On peut donc lire les combats actuels —autant que tous ceux du XXème siècle au Proche-Orient— comme une guerre entre compagnies pétrolières [2]. Le fait que l’ÉIIL soit financé par l’Aramco suffit à expliquer que l’Arabie saoudite déclare être en mesure de pallier à la baisse de la production irakienne : le royaume apposera simplement son tampon sur les barils volés pour les légaliser.
La percée de l’ÉIIL lui permet de contrôler les deux principaux pipe-lines : l’un part vers Banias et approvisionne la Syrie tandis que l’autre transporte le brut vers le port turc de Ceyhan. L’Émirat islamique a interrompu le premier, provoquant des coupures d’électricité supplémentaires en Syrie, mais étrangement, il laisse fonctionner le second.
C’est que ce pipe-line est utilisé par le gouvernement local pro-Israélien du Kurdistan pour exporter le pétrole qu’il vient de voler à Kirkouk. Or, ainsi que je l’expliquais la semaine dernière [3], l’attaque de l’ÉIIL est coordonnée avec celle du Kurdistan afin de couper l’Irak en trois petits États, conformément à la carte du remodelage du « Proche-Orient élargi » établie par l’état-major états-unien en 2001, que l’armée US ne parvint pas à imposer en 2003, mais que le sénateur Joe Biden fit adopter par le Congrès en 2007 [4].
Le Kurdistan a débuté son exportation du pétrole de Kirkouk via le pipe-line contrôlé par l’ÉIIL. En quelques jours, il a réussi à charger deux tankers à Ceyhan, affrétés par Palmali Shipping & Agency JSC, la compagnie du milliardaire turco-azéri Mubariz Gurbanoğlu.
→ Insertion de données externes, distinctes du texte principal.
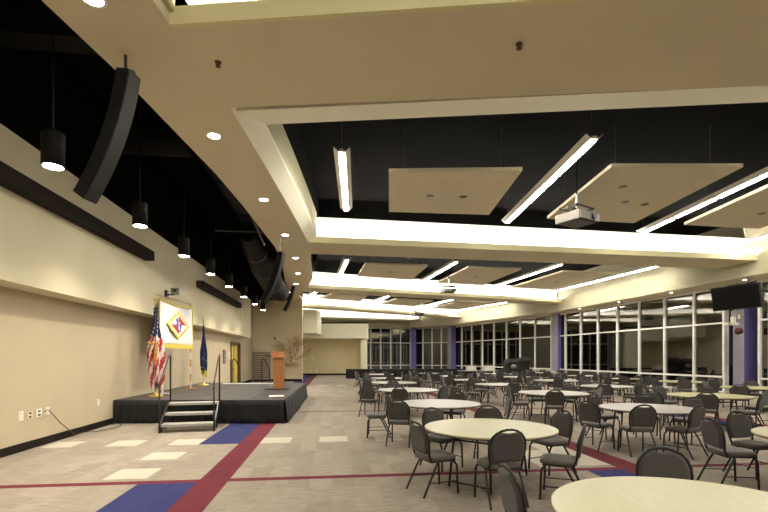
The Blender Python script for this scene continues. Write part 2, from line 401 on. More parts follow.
# ------------------------------------------------------------------ linear pendants
def linear(a, b, nseg, label):
    a = Vector(a); b = Vector(b); d = b-a; Ln = d.length
    r = thing('linear_pendant_light', label, 'light', (a.x, a.y, 6.3), math.atan2(d.y, d.x)-PI/2, 'linear pendant lights')
    # local y along
    mb = MB(); prof = [(-.19, .13), (-.085, .03), (.085, .03), (.19, .13), (.18, .14), (.08, .05), (-.08, .05), (-.18, .14)]
    mb.loops([[(x, 0, z) for x, z in prof], [(x, Ln, z) for x, z in prof]], smooth=False); mb.box(-.05, .05, .0, Ln, .045, .09)
    mb.obj('housing', M['fixture'], r)
    g = Ln/nseg
    for i in range(nseg): MB().box(-.062, .062, i*g+.09, (i+1)*g-.09, .005, .03).obj('lens', M['lens'], r)
    for y in (.15, Ln-.15): MB().tube([(0, y, .08), (0, y, 1.3)], .008, 5).obj('hanger', M['pipe'], r)
Lb = 'linear pendant light, '
for a, b, n, l in [((-.95, 10.1), (-1.19, 14.2), 2, 'leftmost and short in the nearest black bay'),
    ((4.45, 9.5), (4.22, 15.5), 3, 'left of the nearest projector'),
    ((9.7, 9.3), (9.6, 16.8), 4, 'right of the nearest projector, running out of the photo'),
    ((14.9, 12.5), (14.5, 18.2), 3, 'its far tip at the right edge of the photo'),
    ((-1.74, 21.3), (-2.5, 25.5), 2, 'leftmost in the second black bay'),
    ((3.53, 21.8), (2.3, 27.8), 3, 'second from the left in the second black bay'),
    ((8.86, 22.4), (7.25, 29.4), 4, 'third from the left in the second black bay'),
    ((13.9, 22.8), (11.9, 32.1), 5, 'rightmost in the second bay beside the upper window wall'),
    ((-4.7, 31.6), (-6.0, 35.0), 2, 'leftmost in the third black bay'),
    ((.45, 33.8), (-1.1, 38.3), 2, 'second from the left in the third black bay'),
    ((5.6, 35.8), (3.3, 41.8), 3, 'third from the left in the third black bay'),
    ((10.4, 37.8), (7.2, 45.0), 4, 'rightmost in the third black bay'),
    ((-3.5, 40.5), (-4.2, 44.5), 2, 'leftmost behind the fourth beam above the partition'),
    ((1.5, 43.5), (0, 47.5), 2, 'behind the fourth beam near the far windows')]:
    linear(a, b, n, Lb+l)
for a, b, n, l in [((-.3, -2), (-.6, 3.5), 3, 'l'), ((5, -2.4), (4.8, 3.2), 3, 'm'), ((10.5, -2.4), (10.3, 3.0), 3, 'r')]:  # unseen pendants added to light the near part of the room
    linear(a, b, n, Lb+{'l': 'left one added unseen behind the camera', 'm': 'middle one added unseen behind the camera', 'r': 'right one added unseen behind the camera'}[l])

# ------------------------------------------------------------------ downlights in the soffit
def spot_things():
    ords = ['nearest of the row along the curved soffit, at the top edge', 'beside the corner of the nearest tray', 'third from the front along the curved soffit', 'fourth from the front along the curved soffit',
            'fifth from the front along the curved soffit', 'sixth along the curved soffit near the far speaker', 'seventh along the curved soffit', 'last one by the far stage wall']
    def S(x, y): Z = 4.03*450/(357-y); return ((x-384)/450*Z, Z)
    pts = [S(93, -1), S(214, 136), S(263.8, 199.8), S(285.3, 235), S(295.5, 258), S(298, 273.4), S(296, 284), S(291.7, 292.4)]
    proto = None
    for p, l in zip(pts, ords):
        lab = 'round recessed downlight, '+l
        if proto is None:
            proto = thing('recessed_downlight', lab, 'light', (p[0], p[1], 5.75), 0, 'recessed downlights in the curved soffit')
            MB().lathe([(.10, -.002), (.125, -.008), (.14, -.002), (.14, .0)], 24).obj('trim_ring', M['white'], proto)
            MB().lathe([(0, -.004), (.105, -.004), (.105, -.001)], 24).obj('lamp_disc', M['spotglow'], proto)
            lamp('SPOT', (0, 0, -.03), 60, proto, .08, 110, .8)
        else: dup(proto, (p[0], p[1], 5.75), 0, lab)
    # small sensors
    for (x, y), l in [((218, 62), 'small brown sprinkler head on the soffit above the recessed downlight'), ((519, 44), 'small brown sprinkler head on the broad ceiling beam')]:
        p = S(x, y); o = MB().lathe([(.02, -.07), (.035, -.065), (.02, -.03), (.045, -.012), (.045, 0)], 14).obj('ceiling_sprinkler', M['brown'], loc=(p[0], p[1], 5.75)); tag(o, l, 'sprinkler', 'sprinkler heads')
spot_things()

# black cylinder pendants by the left wall
cz = [(3.4, 'first, outside the photo'), (6.1, 'nearest and largest, at the left edge'), (8.86, 'second from the front'), (11.5, 'third from the front, between the two wall boxes'), (14.0, 'fourth from the front'),
      (16.5, 'fifth from the front'), (19.3, 'sixth from the front'), (22.0, 'seventh from the front'), (24.7, 'last, at the far end of the row')]
proto = None
for Z, l in cz:
    X = -3.78-.1156*Z; lab = 'black cylinder pendant light, '+l
    if proto is None:
        proto = thing('cylinder_pendant_light', lab, 'light', (X, Z, 4.3), 0, 'cylinder pendants along the stage wall')
        MB().lathe([(.132, 0), (.137, 0), (.137, .44), (.12, .46), (.05, .45)], 28).obj('shade', M['duct'], proto)
        MB().lathe([(0, -.004), (.118, -.004), (.118, -.001)], 24).obj('lamp_disc', M['spotglow'], proto)
        MB().tube([(0, 0, .44), (0, 0, 3.3)], .015, 8).obj('stem', M['duct'], proto)
        lamp('SPOT', (0, 0, -.03), 210, proto, .1, 128, .9)
    else: dup(proto, (X, Z, 4.3), 0, lab)

# ------------------------------------------------------------------ black technical zone above the stage side
def black_zone():
    def line(t, z, s0, s1, r, name, mt, par=None, lab=None, cat=None):
        o = MB().tube([(*RW(t, s0), z), (*RW(t, s1), z)], r, 28).obj(name, mt, par)
        return o
    r = thing('air_duct', 'large round black air duct running above the row of cylinder pendants', 'duct', (0, 0, 0))
    line(-2.95, 6.9, 2.5, 29, .42, 'duct_body', M['duct'], r)
    for k in range(9): line(-2.95, 6.9, 4+k*2.9, 4.08+k*2.9, .45, 'duct_band', M['duct'], r)
    o = MB().tube([(*RW(-5.1, 11.5), 7.0), (*RW(-3.45, 11.5), 7.0)], .36, 20).obj('branch_duct', M['duct']); tag(o, 'short black branch duct between the wall and the large round duct', 'duct')
    o = MB().box(-.75, .75, -.2, .2, 0, .4).obj('ceiling_girder', M['duct'], loc=(*RW(-4.3, 7.4), 6.5), rz=A0); tag(o, 'dark steel girder crossing the black ceiling at upper left', 'girder')
    o = MB().tube([(*RW(-2.4, 12.0), 6.2), (*RW(-2.25, 15.4), 5.45)], .03, 8).obj('slanting_pipe', M['pipe']); tag(o, 'thin grey pipe slanting down through the black ceiling zone', 'pipe')
    o = MB().tube([(*RW(-3.9, 15.6), 5.95), (*RW(-2.2, 15.6), 5.95)], .03, 8).obj('conduit_pipe', M['pipe']); tag(o, 'thin horizontal grey pipe crossing the black ceiling zone', 'pipe')
    path = [(16.6, 6.15, .30), (18.4, 5.95, .45), (20.5, 5.72, .56), (23, 5.52, .58), (25.4, 5.42, .58), (27.2, 5.5, .48), (28.2, 5.6, .35)]
    r = thing('fabric_duct', 'sagging black fabric duct hanging beside the far curved speakers', 'duct', (0, 0, 0))
    MB().tube([(*RW(-3.02, a_), z_) for a_, z_, r_ in path], [r_ for a_, z_, r_ in path], 24).obj('duct_body', M['duct'], r)
    for a_, z_, r_ in path[1:-1]: MB().tube([(*RW(-3.02, a_-.05), z_), (*RW(-3.02, a_+.05), z_)], r_+.012, 24).obj('duct_band', M['pipe'], r)
black_zone()

def speaker(x, y, z, sc, rz, label):
    r = thing('line_array_speaker', label, 'loudspeaker', (x, y, z), rz, 'curved line array speakers')
    # local: hangs from origin, curving towards -x at the bottom; front is +x
    n = 12; lo = []; lg = []
    for i in range(n+1):
        f = i/n; a = math.radians(10+26*f); 
        lo.append((f, a))
    px, pz = 0, 0; pts = []
    for i, (f, a) in enumerate(lo):
        pts.append((px, pz, a)); px -= math.sin(a)*1.86*sc/n; pz -= math.cos(a)*1.86*sc/n
    def ring(p, w0, w1, h):
        c, s_ = math.cos(p[2]), math.sin(p[2])
        return [(p[0]+c*w, hy, p[1]-s_*w) for w, hy in ((w0, -h), (w1, -h), (w1, h), (w0, h))]
    MB().loops([ring(p, -.10*sc, .08*sc, .125*sc) for p in pts], smooth=False).obj('enclosure', M['duct'], r)
    MB().loops([ring(p, .08*sc, .10*sc, .115*sc) for p in pts], smooth=False).obj('grille', M['mesh_grey'], r)
    mb = MB(); mb.tube([(-.05, 0, -.03), (-.05, 0, max(.03, 5.748-z))], .02, 6); mb.box(-.1*sc, .08*sc, -.03, .03, 0, .03); mb.obj('hanging_bracket', M['pipe'], r)
speaker(-3.40, 6.0, 5.50, .95, math.radians(-8), 'black curved line array speaker hanging large at upper left')
speaker(-3.42, 15.0, 5.2, .95, math.radians(-12), 'black curved line array speaker hanging beyond the row of downlights')
speaker(-5.12, 25.5, 5.72, .8, math.radians(-12), 'small distant curved line array speaker above the far end of the stage')

# long dark screen housings on the upper wall
def housing(s_a, s_b, label):
    t = WL+.5
    r = thing('screen_housing', label, 'screen housing', (*RW(t, s_a), 4.38), A0, 'dark projection screen housings')
    Ln = s_b-s_a
    MB().box(0, .24, 0, Ln, 0, .25).obj('case', M['base'], r)
    MB().box(.03, .21, -.02, 0, .02, .23).obj('end_cap', M['brown'], r); MB().box(.03, .21, Ln, Ln+.02, .02, .23).obj('end_cap', M['brown'], r)
housing(2.0, 13.1, 'long dark brown screen housing mounted on the upper wall at left')
housing(17.8, 25.2, 'smaller looking dark screen housing mounted further along the upper wall')

# wall camera / small projector
r = thing('wall_projector', 'small grey projector on a black wall arm above the white banner', 'projector', (*RW(WL+.5, 14.6), 3.66), A0)
MB().box(0, .08, -.08, .08, -.08, .12).box(.08, .26, -.025, .025, -.03, .0).obj('wall_arm', M['bezel'], r)
wc = MB().box(.20, .44, -.13, .14, .0, .19).obj('case', M['midgrey'], r)
MB().tube([(.32, -.13, .1), (.32, -.17, .1)], .045, 14).obj('lens_barrel', M['bezel'], wc)
r = thing('wall_vent', 'pale square vent grille near the far end of the upper wall', 'vent', (*RW(WL+.5, 25.6), 3.7), A0)
mb = MB(); mb.box(0, .02, 0, .9, 0, .05); mb.box(0, .02, 0, .9, .75, .8); mb.box(0, .02, 0, .05, .05, .75); mb.box(0, .02, .85, .9, .05, .75); mb.obj('vent_frame', M['white'], r)
mb = MB()
for i in range(8): mb.box(0, .015, .05, .85, .08+i*.085, .12+i*.085)
mb.obj('louvre', M['panel'], r)

# ------------------------------------------------------------------ stage
SY = 11.85
def stage():
    W, D, H = 4.42, 8.0, .61
    r = thing('stage_platform', 'low black stage platform with cloth skirt along the left wall', 'stage', (*RW(WL+.02, 12.35), 0), A0)
    fl, fr, br, bl = (0, 0), (W, -.72), (W-.0, 6.2), (0, D)
    fr = (W-.05, -.50)
    br = (W+.05, 7.3)
    MB().prism([fl, fr, br, bl], H-.06, H).obj('deck', M['stage'], r)
    def skirt(a, b, name, flare=.0):
        a = Vector(a); b = Vector(b); d = b-a; n_ = Vector((d.y, -d.x)).normalized(); k = int(d.length/.045); vs = []; nz = 5
        for i in range(k+1):
            f = i/k
            for j in range(nz):
                g = j/(nz-1); w = .022*math.sin(i*1.25)*(1-.6*g)+.012*math.sin(i*.31+2)+flare*(1-g)
                p = a+d*f+n_*(.02+w); vs.append((p.x, p.y, H-.01 if j == nz-1 else .01+(H-.02)*g))
        fs = [(i*nz+j, (i+1)*nz+j, (i+1)*nz+j+1, i*nz+j+1) for i in range(k) for j in range(nz-1)]
        o = MB().add(vs, fs, 0, True).obj(name, M['blackcloth'], r); m = o.modifiers.new('s', 'SOLIDIFY'); m.thickness = .006
    skirt(fl, fr, 'skirt'); skirt(fr, br, 'skirt', .06)
    for i in range(3):
        mb = MB(); x = W*(i+1)/4; mb.box(x-.008, x+.008, -.1 if i else .1, 7.2, H, H+.003); mb.obj('deck_seam', M['midgrey'], r)
    for (x, y) in ((.1, .1), (W-.2, -.3), (W-.1, 7), (.1, 7.6)): MB().tube([(x, y, 0), (x, y, H-.06)], .025, 8).obj('leg', M['pipe'], r)
    return r
stage()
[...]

Cependant, après que le gouvernement al-Maliki —qui n’a toujours pas été renversé par Washington— ait publié une note dénonçant ce vol, aucune des compagnies travaillant habituellement au Kurdistan (Chevron, Hess, Total) n’a osé acheter ce pétrole. Ne parvenant pas à trouver d’acquéreur, le Kurdistan s’est déclaré prêt à solder ses cargaisons à moitié prix, à 57,5 $ le baril, tout en continuant son trafic. Deux autres tankers sont en cours de chargement, toujours avec la bénédiction de l’ÉIIL. Le fait que le trafic continue en l’absence de débouché montre que le Kurdistan et l’ÉIIL sont convaincus qu’ils parviendront à vendre, donc que leur trafic dispose des mêmes soutiens étatiques : Israël et l’Arabie saoudite.
La possible division de l’Irak en trois ne manquera pas de rebattre les cartes du pétrole. Devant la percée de l’ÉIIL, toutes les compagnies pétrolières ont réduit leur personnel. Certaines beaucoup plus que d’autres : c’est le cas de BP, de Royal Deutsch Shell (qui emploie cheikh Moaz al-Khatib, le géologue ex-président de la Coalition nationale syrienne), de Türkiye Petrolleri Anonim Ortaklığı (TPAO), et des compagnies chinoises (PetroChina, Sinopec et CNOOC).
Les perdants sont donc les Britanniques, les Turcs et surtout les Chinois qui étaient de loin les premiers clients de l’Irak. Les gagnants sont les États-Unis, Israël et l’Arabie saoudite.
Les enjeux n’ont donc aucun rapport avec un combat pour le « véritable islam ».